I don't see them as having any more of a sense of entitlement then you do.
I see a great difference between people who require that something be changed because it offends them, and my pointing out that that's arrogant, narcissistic, and selfish. I'm not saying I'm entitled to anything; they're saying they're entitled not to be offended.
Why does anyone besides FFG have the right to object to people asking for changes in their product? FFG wants to alter the game to suit them. You're being selfish and harmful in interfering with FFG in its attempt to find out what its customers want.
Your questions are built on fundamentally incorrect premises. First, my pointing out the selfishness of the people who require something to not offend their sensibilities in no way impedes FFG from changing their own product. Second, everyone has the right to object to something - they don't have the right to say that because they object to it, it must be altered.
Everyone has things they don't like, and reasons that they don't like it. It's when they say that these reasons constitute a basis for it needing to be changed that they've gone too far.
I have never seen it as part of the menu to have no tomato on your burger. If you want arbitrary changes at a food place, there's a good chance they will go along with what you want if they can (at some price).
Sometimes you have to ask the waiter.
Again, you can
ask if something can be changed. You can't demand that something be deleted from the menu.
So you admit there are times when it's okay to ask for changes in a product. Again, there will be one final Fortress America; people aren't asking that it be taken off the menu, they're asking for it to be on the menu in a form edible for them.
I always said that it was okay to ask for changes. It's not okay to say that things must be changed for your sake. People
are asking for a menu-change - they're saying "I don't like this, make sure it's altered just for me."
Don't tell me there's a misunderstanding; show me.
I just did.
There's no threat or ultimatum involved.
There is. When you say "this must be changed to match my world-view," you're stating that you no longer recognize something's right to exist (as it is now). That's an implicitly threatening statement.
I don't know how you think they should conduct a Presidential election in your world;
I don't know how you conduct debates in yours, since you make flame statements like "how they do things in your world."
If you can't keep the debate polite, perhaps you should consider no longer participating in it.
every statement is an assertion that your candidate and only your candidate should be president. That's a much more serious demand for conformity then asking that a reprint of a game have a theme palatable to you.
This is, again, fundamentally wrong.
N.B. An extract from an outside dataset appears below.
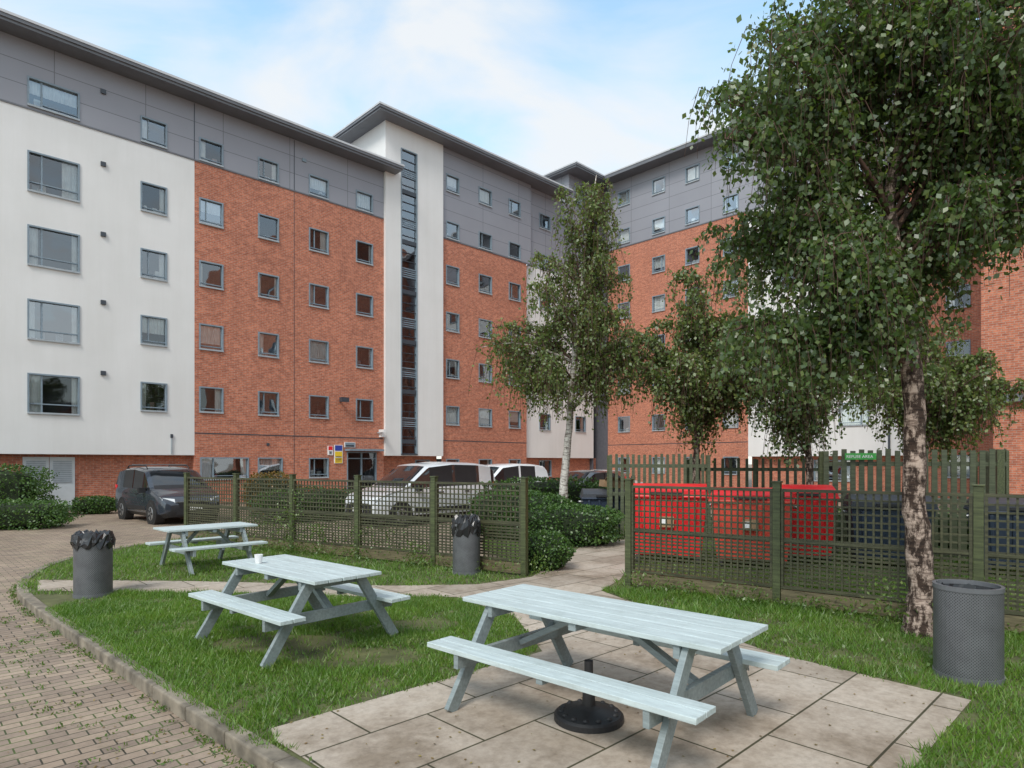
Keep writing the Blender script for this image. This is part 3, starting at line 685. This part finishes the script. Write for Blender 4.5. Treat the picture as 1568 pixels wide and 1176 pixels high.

A more accurate analogy would be to say that a candidate who doesn't agree with you on everything needs to be killed for it.
And their statement that they don't want the theme to be changed is an attack on what I like. I don't see why we should dance around the fact that we have different desires for what Fortress America will be and that we can't both win. Let us both advocate loudly for our position, and FFG can choose who to listen to.
You can advocate your position as much as you want. But when your position is "I don't like this - because of that, you need to change this for me," then you're not advocating anything except that your opinion is somehow more weighty than that of others.
They're not saying that FFG can't exist, either. They're saying that a piece of mass-produced product shouldn't have a certain theme, and you're saying that individual statements of personal opinion shouldn't have a certain theme. I find the latter much more oppressive.
Another fundamentally incorrect statement. They're saying that this must conform to their personal beliefs. I'm saying that no one has the right to make others - or the work of others - conform to their personal beliefs. If you find the former statement less oppressive than the other, then you're misguided.